» **Task goal**
Quote all of the data exactly as given. Skip every picture it contains.

» **Data segment**

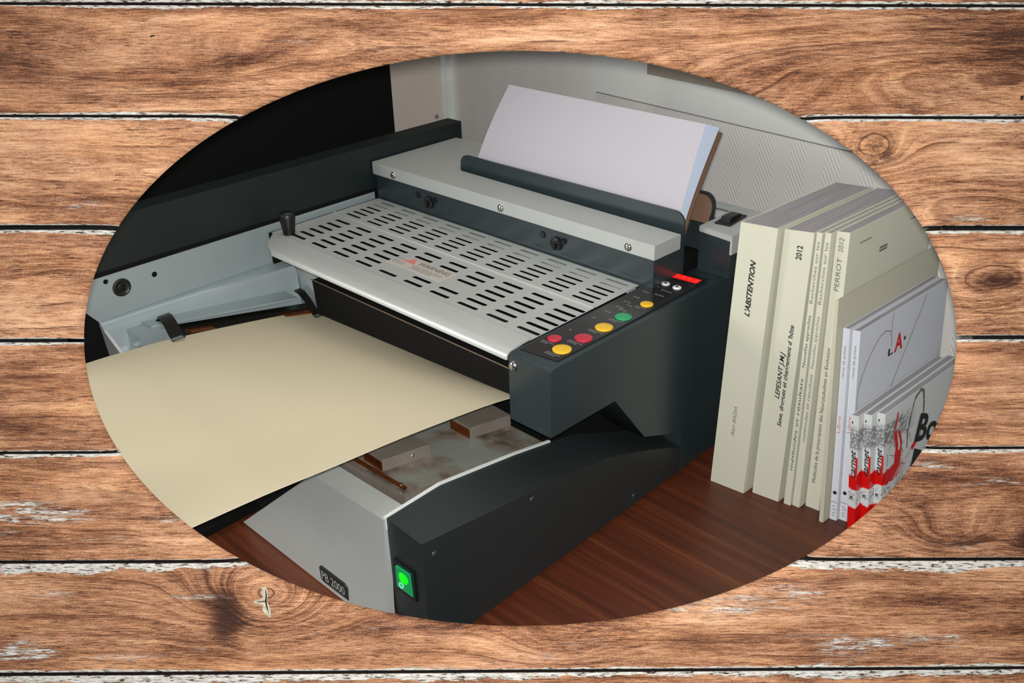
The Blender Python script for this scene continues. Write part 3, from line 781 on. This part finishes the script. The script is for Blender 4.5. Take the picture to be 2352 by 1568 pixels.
# ---- clamp housing and its silver cap
hb = part(slab('clamp_housing', M['charcoal'], None, -1.545, -0.834, 1.167, 1.252, .335, .407, bev=.002))
part(slab('clamp_rear', M['charcoal'], None, -1.545, -0.834, 1.345, 1.400, .200, .405, bev=.002))
part(slab('clamp_floor', M['void'], None, -1.40, -0.836, 1.258, 1.345, .20, .375))
part(slab('clamp_end', M['charcoal'], None, -1.545, -1.40, 1.252, 1.33, .335, .406))
cpo = [(-1.552, 1.1635), (-0.831, 1.1635), (-0.829, 1.232), (-1.372, 1.240), (-1.392, 1.255), (-1.392, 1.412), (-1.552, 1.400)]
cap = part(B().prism(cpo, 2, .4065, .4320).bevel(.004, 3, 50).done('clamp_cap', M['silver'], None, 40))
for x_ in (-1.485, -1.178, -0.884):
    sub(B().lathe((x_, 1.164, .4165), (0, -1, 0), [(0, .0075), (.002, .007), (.004, .005), (.0048, .002)], 18).done('screw', M['steel'], None, 60), cap)
for (lx, lz) in ((-1.3805, .382), (-1.0425, .3815)):
    lt = sub(B().lathe((lx, 1.1675, lz), (0, -1, 0), [(0, .013), (.006, .012), (.0075, .007)], 18).done('latch', M['black'], None, 50), hb)
    b = B().lathe((lx+.016, 1.1675, lz+.008), (0, -1, 0), [(0, .006), (.005, .005)], 12)
    b.lathe((lx-.034, 1.1675, lz+.0075), (0, -1, 0), [(0, .007), (.003, .006)], 12)
    b.tube([(lx, 1.158, lz-.008), (lx+.004, 1.156, lz+.004), (lx+.014, 1.158, lz+.009)], .003, 8)
    sub(b.done('latch_pin', M['black'], None, 50), hb)
sub(B().lathe((-1.321, 1.1675, .3795), (0, -1, 0), [(0, .0035), (.0015, .003)], 10).done('rivet', M['charcoal_side'], None, 60), hb)
# front flap of the clamp (rounded corners)
def rounded(x0, x1, z0, z1, r, n_=6):
    p = [(x0, z0), (x1, z0)]
    for i in range(n_+1):
        a = math.pi/2*i/n_; p.append((x1-r+r*math.cos(a), z1-r+r*math.sin(a)))
    for i in range(n_+1):
        a = math.pi/2+math.pi/2*i/n_; p.append((x0+r+r*math.cos(a), z1-r+r*math.sin(a)))
    return p
part(B().prism(rounded(-1.3795, -0.838, .376, .4605, .020), 1, 1.2535, 1.2575).bevel(.0008).done('front_flap', M['charcoal'], None, 40))
b = B().prism(rounded(-1.380, -0.8335, .352, .4690, .026), 1, 1.312, 1.318).bevel(.0008)
for v in b.bm.verts: v.co.y += max(0, v.co.z/U-.40)*.45*U
bf = part(b.done('back_flap', M['charcoal_side'], None, 40))
b = B().prism(rounded(-1.37, -0.8365, .4235, .4655, .024), 1, 1.3105, 1.3118)
for v in b.bm.verts: v.co.y += max(0, v.co.z/U-.40)*.45*U
sub(b.done('flap_brown_front', M['kraft'], None), bf)  # brown layer over the upper front of the back flap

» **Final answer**
The Blender Python script for this scene continues. Write part 3, from line 781 on. This part finishes the script. The script is for Blender 4.5. Take the picture to be 2352 by 1568 pixels.
# ---- clamp housing and its silver cap
hb = part(slab('clamp_housing', M['charcoal'], None, -1.545, -0.834, 1.167, 1.252, .335, .407, bev=.002))
part(slab('clamp_rear', M['charcoal'], None, -1.545, -0.834, 1.345, 1.400, .200, .405, bev=.002))
part(slab('clamp_floor', M['void'], None, -1.40, -0.836, 1.258, 1.345, .20, .375))
part(slab('clamp_end', M['charcoal'], None, -1.545, -1.40, 1.252, 1.33, .335, .406))
cpo = [(-1.552, 1.1635), (-0.831, 1.1635), (-0.829, 1.232), (-1.372, 1.240), (-1.392, 1.255), (-1.392, 1.412), (-1.552, 1.400)]
cap = part(B().prism(cpo, 2, .4065, .4320).bevel(.004, 3, 50).done('clamp_cap', M['silver'], None, 40))
for x_ in (-1.485, -1.178, -0.884):
    sub(B().lathe((x_, 1.164, .4165), (0, -1, 0), [(0, .0075), (.002, .007), (.004, .005), (.0048, .002)], 18).done('screw', M['steel'], None, 60), cap)
for (lx, lz) in ((-1.3805, .382), (-1.0425, .3815)):
    lt = sub(B().lathe((lx, 1.1675, lz), (0, -1, 0), [(0, .013), (.006, .012), (.0075, .007)], 18).done('latch', M['black'], None, 50), hb)
    b = B().lathe((lx+.016, 1.1675, lz+.008), (0, -1, 0), [(0, .006), (.005, .005)], 12)
    b.lathe((lx-.034, 1.1675, lz+.0075), (0, -1, 0), [(0, .007), (.003, .006)], 12)
    b.tube([(lx, 1.158, lz-.008), (lx+.004, 1.156, lz+.004), (lx+.014, 1.158, lz+.009)], .003, 8)
    sub(b.done('latch_pin', M['black'], None, 50), hb)
sub(B().lathe((-1.321, 1.1675, .3795), (0, -1, 0), [(0, .0035), (.0015, .003)], 10).done('rivet', M['charcoal_side'], None, 60), hb)
# front flap of the clamp (rounded corners)
def rounded(x0, x1, z0, z1, r, n_=6):
    p = [(x0, z0), (x1, z0)]
    for i in range(n_+1):
        a = math.pi/2*i/n_; p.append((x1-r+r*math.cos(a), z1-r+r*math.sin(a)))
    for i in range(n_+1):
        a = math.pi/2+math.pi/2*i/n_; p.append((x0+r+r*math.cos(a), z1-r+r*math.sin(a)))
    return p
part(B().prism(rounded(-1.3795, -0.838, .376, .4605, .020), 1, 1.2535, 1.2575).bevel(.0008).done('front_flap', M['charcoal'], None, 40))
b = B().prism(rounded(-1.380, -0.8335, .352, .4690, .026), 1, 1.312, 1.318).bevel(.0008)
for v in b.bm.verts: v.co.y += max(0, v.co.z/U-.40)*.45*U
bf = part(b.done('back_flap', M['charcoal_side'], None, 40))
b = B().prism(rounded(-1.37, -0.8365, .4235, .4655, .024), 1, 1.3105, 1.3118)
for v in b.bm.verts: v.co.y += max(0, v.co.z/U-.40)*.45*U
sub(b.done('flap_brown_front', M['kraft'], None), bf)  # brown layer over the upper front of the back flap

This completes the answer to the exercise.